The church building was searched and thousands of dollars worth of property seized during the raid, which the association said targeted a religious education seminar being held there.

After being held overnight, 49 Chinese citizens and two other South Korean pastors were released, association founder Bob Fu said. He added that he understood the South Koreans had been expelled from China, but South Korea’s Foreign Ministry said it had no information to release on the matter.

Fu said Jin and his Chinese wife, Li Sha, had likely been charged with the minor crime of illegal assembly.

South Korean church groups have long maintained close ties with Chinese believers, often operating clandestinely because of Chinese laws against proselytizing. The practice has become so common that South Korean citizens traveling to China have reported having been asked to sign pledges not to engage in missionary or other proscribed religious activity, Fu said.

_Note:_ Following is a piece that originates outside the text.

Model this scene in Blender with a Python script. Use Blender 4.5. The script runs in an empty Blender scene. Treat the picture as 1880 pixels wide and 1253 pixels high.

Earlier in the day, an official with the Weishi county religious affairs bureau confirmed the detentions but gave no details. Like many Chinese officials, he gave only his surname, Sun. Later calls to the bureau to confirm the releases rang unanswered.

China requires all religious groups to register and accept Communist Party oversight, although millions of believers continue to worship in unregistered congregations that typically have a strongly evangelistic character.

Crackdowns on unregistered groups appear to be increasing as intolerance of any form of dissent grows, although accurate figures are difficult to come by, Fu said. Many congregations whose activities had previously been tolerated are now coming under pressure to disband and have their members attend churches run by the official Three-Self Patriotic Movement and China Christian Council.